Во многом именно позитивизму обязаны мы той теоретической кашей, которая держится в физике уже больше века. Позитивизм подсказывал Эйнштейну пошлые интерпретации формул теории относительности, а квантовая физика запуталась в хаосе формальных трюков, так и не сумев найти собственную предметность.

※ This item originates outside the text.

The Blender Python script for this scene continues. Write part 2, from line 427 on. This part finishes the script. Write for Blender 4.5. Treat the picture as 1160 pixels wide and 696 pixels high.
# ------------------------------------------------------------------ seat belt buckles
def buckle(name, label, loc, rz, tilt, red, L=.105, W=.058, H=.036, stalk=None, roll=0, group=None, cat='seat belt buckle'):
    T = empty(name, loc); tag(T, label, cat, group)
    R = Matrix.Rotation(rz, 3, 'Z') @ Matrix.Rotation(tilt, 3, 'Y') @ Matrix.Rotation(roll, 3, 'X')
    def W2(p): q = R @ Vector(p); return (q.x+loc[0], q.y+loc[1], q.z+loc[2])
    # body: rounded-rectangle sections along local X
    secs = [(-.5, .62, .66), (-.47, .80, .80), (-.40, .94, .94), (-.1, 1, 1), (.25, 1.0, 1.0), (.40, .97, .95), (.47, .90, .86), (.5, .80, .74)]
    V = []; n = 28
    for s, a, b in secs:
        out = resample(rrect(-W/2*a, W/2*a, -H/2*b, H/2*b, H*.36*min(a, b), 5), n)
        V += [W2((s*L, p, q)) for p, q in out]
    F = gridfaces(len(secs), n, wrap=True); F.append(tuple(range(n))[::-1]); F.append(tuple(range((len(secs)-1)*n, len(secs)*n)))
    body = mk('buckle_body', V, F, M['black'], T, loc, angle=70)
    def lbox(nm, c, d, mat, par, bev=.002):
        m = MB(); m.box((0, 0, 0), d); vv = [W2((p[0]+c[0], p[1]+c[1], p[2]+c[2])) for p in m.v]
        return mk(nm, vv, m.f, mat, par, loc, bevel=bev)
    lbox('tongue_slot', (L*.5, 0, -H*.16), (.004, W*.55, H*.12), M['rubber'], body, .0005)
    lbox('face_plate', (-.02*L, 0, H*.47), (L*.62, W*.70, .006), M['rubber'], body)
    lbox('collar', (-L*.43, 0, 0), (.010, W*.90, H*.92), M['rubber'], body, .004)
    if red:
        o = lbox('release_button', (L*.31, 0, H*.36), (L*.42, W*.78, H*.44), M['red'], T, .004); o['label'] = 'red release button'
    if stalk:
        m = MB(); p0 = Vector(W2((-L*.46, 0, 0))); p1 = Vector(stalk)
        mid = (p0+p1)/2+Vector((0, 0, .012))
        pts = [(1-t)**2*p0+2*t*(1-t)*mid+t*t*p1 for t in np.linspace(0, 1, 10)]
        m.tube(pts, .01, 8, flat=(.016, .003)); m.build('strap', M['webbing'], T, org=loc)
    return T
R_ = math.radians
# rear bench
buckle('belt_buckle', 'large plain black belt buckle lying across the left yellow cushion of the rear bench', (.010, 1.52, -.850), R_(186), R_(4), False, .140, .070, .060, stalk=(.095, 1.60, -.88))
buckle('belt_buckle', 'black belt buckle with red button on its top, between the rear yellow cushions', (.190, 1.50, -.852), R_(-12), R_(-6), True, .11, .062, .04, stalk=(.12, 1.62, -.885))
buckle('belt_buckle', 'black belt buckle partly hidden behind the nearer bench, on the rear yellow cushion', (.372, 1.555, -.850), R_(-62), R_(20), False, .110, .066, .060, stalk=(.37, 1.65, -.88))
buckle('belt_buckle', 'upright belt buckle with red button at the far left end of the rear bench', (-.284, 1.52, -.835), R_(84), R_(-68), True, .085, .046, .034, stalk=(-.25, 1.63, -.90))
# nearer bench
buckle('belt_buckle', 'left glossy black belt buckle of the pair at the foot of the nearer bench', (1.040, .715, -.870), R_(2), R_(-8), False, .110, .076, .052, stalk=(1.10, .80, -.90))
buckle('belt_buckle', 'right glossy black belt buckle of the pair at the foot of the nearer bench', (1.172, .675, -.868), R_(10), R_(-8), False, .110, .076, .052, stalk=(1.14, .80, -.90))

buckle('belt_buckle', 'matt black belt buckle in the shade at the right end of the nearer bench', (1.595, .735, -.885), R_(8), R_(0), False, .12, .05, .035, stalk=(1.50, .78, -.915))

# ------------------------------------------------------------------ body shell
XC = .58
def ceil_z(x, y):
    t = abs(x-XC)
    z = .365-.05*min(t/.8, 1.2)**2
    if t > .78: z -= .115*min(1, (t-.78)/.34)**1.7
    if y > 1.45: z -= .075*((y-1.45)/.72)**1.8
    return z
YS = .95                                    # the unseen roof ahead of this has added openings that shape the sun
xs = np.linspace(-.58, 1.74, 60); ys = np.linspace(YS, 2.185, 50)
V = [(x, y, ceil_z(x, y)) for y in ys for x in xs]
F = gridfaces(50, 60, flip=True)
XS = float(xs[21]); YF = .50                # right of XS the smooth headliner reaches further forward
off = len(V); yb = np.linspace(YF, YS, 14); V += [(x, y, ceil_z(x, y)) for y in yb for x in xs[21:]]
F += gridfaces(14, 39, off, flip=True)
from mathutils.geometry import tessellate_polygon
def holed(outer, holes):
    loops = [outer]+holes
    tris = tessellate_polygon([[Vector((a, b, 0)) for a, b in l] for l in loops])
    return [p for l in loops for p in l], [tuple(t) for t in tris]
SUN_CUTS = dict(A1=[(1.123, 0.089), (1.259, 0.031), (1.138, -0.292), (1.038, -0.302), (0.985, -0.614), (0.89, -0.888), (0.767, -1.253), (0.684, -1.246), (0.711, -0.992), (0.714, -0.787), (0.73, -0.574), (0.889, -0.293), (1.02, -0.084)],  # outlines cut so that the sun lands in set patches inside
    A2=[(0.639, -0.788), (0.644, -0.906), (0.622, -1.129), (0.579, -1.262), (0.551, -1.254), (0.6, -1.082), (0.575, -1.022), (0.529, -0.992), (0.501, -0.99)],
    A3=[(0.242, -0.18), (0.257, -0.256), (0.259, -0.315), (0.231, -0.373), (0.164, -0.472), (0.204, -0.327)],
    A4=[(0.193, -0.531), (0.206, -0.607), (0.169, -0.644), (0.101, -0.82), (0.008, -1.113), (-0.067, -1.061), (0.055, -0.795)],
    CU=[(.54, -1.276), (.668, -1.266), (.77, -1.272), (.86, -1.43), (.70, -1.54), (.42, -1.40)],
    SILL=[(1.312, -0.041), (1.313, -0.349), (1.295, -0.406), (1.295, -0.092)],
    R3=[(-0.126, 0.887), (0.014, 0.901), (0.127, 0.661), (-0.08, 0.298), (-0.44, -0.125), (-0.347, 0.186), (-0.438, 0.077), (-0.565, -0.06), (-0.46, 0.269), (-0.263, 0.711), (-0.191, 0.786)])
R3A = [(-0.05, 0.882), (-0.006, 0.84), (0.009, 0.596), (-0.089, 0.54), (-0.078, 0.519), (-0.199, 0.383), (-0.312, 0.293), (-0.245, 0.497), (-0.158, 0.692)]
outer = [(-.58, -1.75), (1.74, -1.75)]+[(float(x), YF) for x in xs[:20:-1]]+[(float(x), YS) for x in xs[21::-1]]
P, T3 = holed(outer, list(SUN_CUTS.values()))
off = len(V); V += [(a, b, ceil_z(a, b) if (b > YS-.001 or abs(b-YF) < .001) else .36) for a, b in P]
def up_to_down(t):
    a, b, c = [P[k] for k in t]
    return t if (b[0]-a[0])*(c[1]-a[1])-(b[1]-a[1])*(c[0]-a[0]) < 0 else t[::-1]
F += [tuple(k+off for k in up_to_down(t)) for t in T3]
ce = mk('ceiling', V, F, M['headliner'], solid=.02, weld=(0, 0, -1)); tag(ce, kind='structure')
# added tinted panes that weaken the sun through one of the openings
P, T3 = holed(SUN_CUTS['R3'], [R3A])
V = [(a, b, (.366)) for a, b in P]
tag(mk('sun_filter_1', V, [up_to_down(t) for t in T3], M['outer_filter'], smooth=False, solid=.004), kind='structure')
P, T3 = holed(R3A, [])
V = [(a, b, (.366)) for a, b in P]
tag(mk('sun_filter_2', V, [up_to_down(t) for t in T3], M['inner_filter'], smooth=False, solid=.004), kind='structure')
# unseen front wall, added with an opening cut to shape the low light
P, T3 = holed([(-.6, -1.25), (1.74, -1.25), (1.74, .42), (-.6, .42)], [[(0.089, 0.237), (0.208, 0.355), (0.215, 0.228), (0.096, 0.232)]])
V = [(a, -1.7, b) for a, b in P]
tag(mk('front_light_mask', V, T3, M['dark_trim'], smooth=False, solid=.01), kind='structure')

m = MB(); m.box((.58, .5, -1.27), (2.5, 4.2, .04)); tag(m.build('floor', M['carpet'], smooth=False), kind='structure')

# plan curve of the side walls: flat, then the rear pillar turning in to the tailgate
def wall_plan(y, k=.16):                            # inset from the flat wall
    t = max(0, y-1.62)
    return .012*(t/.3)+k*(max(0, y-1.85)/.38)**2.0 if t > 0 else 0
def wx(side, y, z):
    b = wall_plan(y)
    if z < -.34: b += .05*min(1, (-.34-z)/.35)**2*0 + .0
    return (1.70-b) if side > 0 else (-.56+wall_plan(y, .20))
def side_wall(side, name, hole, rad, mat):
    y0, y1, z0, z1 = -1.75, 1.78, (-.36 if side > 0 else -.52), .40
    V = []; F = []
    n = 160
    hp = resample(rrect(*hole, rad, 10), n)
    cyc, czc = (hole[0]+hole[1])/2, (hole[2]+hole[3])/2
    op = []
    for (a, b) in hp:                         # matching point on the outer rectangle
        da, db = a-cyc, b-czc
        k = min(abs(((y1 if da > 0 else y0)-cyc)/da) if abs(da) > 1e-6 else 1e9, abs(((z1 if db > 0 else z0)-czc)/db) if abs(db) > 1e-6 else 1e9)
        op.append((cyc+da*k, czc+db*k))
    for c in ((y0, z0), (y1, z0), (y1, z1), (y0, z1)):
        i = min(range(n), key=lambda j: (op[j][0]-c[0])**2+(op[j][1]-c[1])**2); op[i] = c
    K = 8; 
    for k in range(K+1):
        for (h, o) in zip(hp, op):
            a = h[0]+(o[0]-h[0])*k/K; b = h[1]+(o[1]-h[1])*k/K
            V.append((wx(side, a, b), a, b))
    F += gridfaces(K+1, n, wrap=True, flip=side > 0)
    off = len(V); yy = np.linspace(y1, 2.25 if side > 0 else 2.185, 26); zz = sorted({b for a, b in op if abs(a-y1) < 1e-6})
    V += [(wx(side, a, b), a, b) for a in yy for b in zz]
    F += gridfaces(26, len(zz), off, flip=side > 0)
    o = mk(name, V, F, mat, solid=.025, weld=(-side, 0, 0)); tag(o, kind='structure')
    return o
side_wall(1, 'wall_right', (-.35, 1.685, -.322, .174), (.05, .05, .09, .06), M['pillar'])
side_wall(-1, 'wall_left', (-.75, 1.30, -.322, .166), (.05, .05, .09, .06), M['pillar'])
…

Но начиналось-то все именно с экономики! Напуганная Парижской коммуной буржуазия дает экономистам социальный заказ: устранить из экономической теории всякую возможность политических выводов, вывести ее за рамки классовой борьбы. И вот, начиная с 1871 года, в экономике происходит реакционный переворот: трудовые теории стоимости решительно отвергнуты, труд (и рабочий класс) больше не является экономической категорией (а значит, и претендовать ни на что уже не может). Нет больше старой философствующей экономики (economy) — а есть новая наука, которая и называется иначе (economics), и не имеет права заниматься чем-либо кроме эмпирии рынка, пытаясь навести на это математический глянец. Вплоть до полного устранения любых попыток обобщения, когда все сводится к методам статистического анализа (эконометрика). Вот он, неопозитивизм без намордника. Именно эту программу позже перенесут на почву физики и социологии Мах и Авенариус. Именно ее отстаивал с пеной у рта Богданов — и против нее (столь же пенисто) сражался Ленин. Остается загадкой истории, как Ленин, который начинал именно с экономических изысканий, не углядел, откуда ноги растут, и не связал шум вокруг физики и физиологии с контрреволюцией 1871 года в экономике...

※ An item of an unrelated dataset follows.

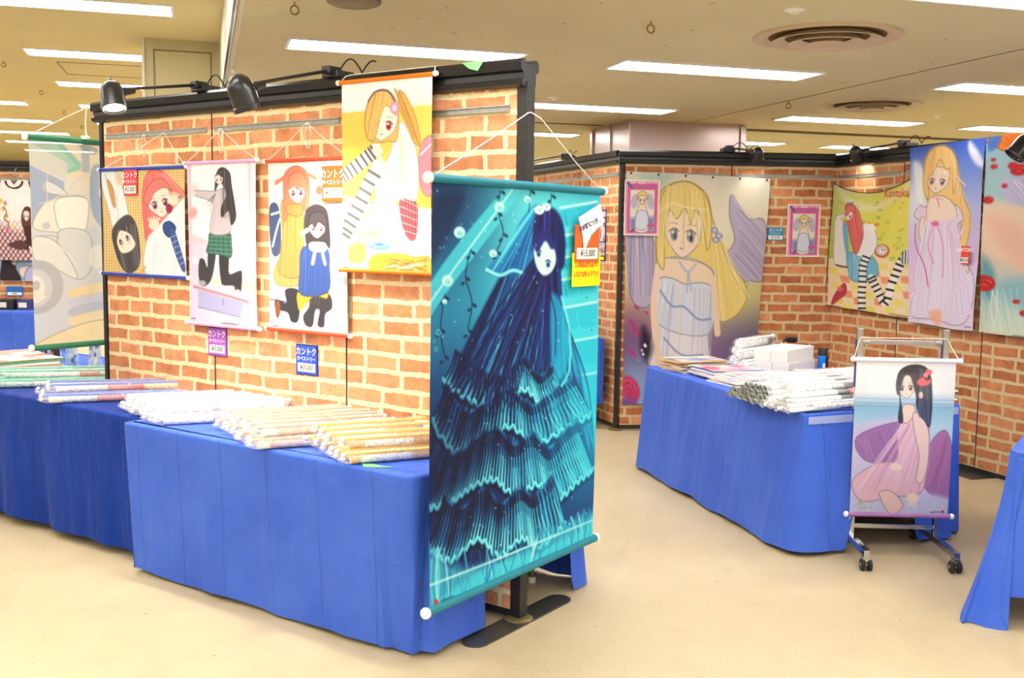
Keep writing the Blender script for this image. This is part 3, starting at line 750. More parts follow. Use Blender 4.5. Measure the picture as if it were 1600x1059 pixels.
def scroll(fr, x0, x1, z0, z1, y, art, rod, label, cord=None, r=.009, mat='print', wave=.004, over=.012, group='hanging picture scrolls with coloured rods', bow=0.0, axis='x'):
    """picture scroll: cloth between two coloured rods with white end caps. axis 'x' hangs flat on the frame's face, 'y' stands out from it."""
    def P(a, d, z): return (a, y + d, z) if axis == 'x' else (y - d, a, z)
    c0 = P((x0 + x1) / 2, 0, z0)
    t = thing('picture_scroll', label, 'wall scroll', fr, *c0, group)
    def fn(u, v):
        return P(x0 + (x1 - x0) * u, wave * math.sin(3.1 * u * PI + 2.2 * v) * math.sin(PI * v) - bow * math.sin(PI * v), z1 + (z0 - z1) * v)
    sheet('picture_cloth', art, fn, M[mat], t)
    for z in (z1, z0):
        rd = MB().cyl(P(x0 - over, -.002, z), P(x1 + over, -.002, z), r, 14).build('rod', M[rod], t, smooth=True)
        for e, s_ in ((x0 - over, -1), (x1 + over, 1)):
            MB().lathe([(.001, 0), (r * 1.25, .001), (r * 1.35, .008), (r * 1.2, .016), (r * .6, .021), (.001, .022)], P(e - s_ * .002, -.002, z), (s_, 0, 0) if axis == 'x' else (0, s_, 0), 12).build('end_cap', M['white'], rd, smooth=True)
    if cord: MB().tube([Vector(p) for p in cord], .0022, 6).build('cord', M['string'], t, smooth=True)
    return t
for k, c in dict(rodblue=(44, 66, 168), rodpink=(236, 168, 214), rodred=(222, 78, 46), rodorange=(240, 122, 10), rodteal=(34, 122, 140), rodgreen=(56, 134, 100), rodwhite=(238, 240, 240), rodlilac=(150, 104, 158)).items(): M[k] = plain('rod_' + k[3:], c, .55, 0, .3, .1, 60)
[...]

Впрочем, речь не об этом. Сейчас, через сотню лет, мы понимаем, почему позитивизм так бурно развивался и пустил глубокие корни в общечеловеческой культуре. Да потому, что за это хорошо платят. Господство англо-американского капитала в мировой экономике напрямую связано с господством англо-американского позитивизма в идеологии. В самом начале XX века, когда Франция была еще могучей колониальной державой, а относительно молодая капиталистическая Германия стремилась чужие колонии отнять, это было не столь очевидно.
Однако вернемся к философии и науке. У них разные задачи в сфере аналитической рефлексии. Наука намеренно отделяет себя от своего предмета, абстрагируется от него — и через это приходит к осознанию его внутреннего богатства, к пониманию диапазона возможностей. Дело же философии — указать пути освоения мира, в соответствии с открытиями любых наук. С одной стороны — предмет как он есть; с другой — мир каким мы хотим его сделать. Отсюда и методические различия. Наука — поиск равновесия, определение диапазона параметров, при котором возможно относительно устойчивое движение. Напротив, философия интересуется как раз моментами нарушения равновесия, указывает на возможность перехода от одного типа устойчивости к другому (разнообразие, диалектика) — и необходимость снятия всех этих неустойчивостей в организации более высокого уровня (развитие, диатетика). Вытравливая из экономики (или из физики) философию, буржуазные экономисты (или физики) лишь отчаянно борются за сохранение капиталистического строя, который лично их вполне устраивает, неплохо оплачивая их идеологические труды.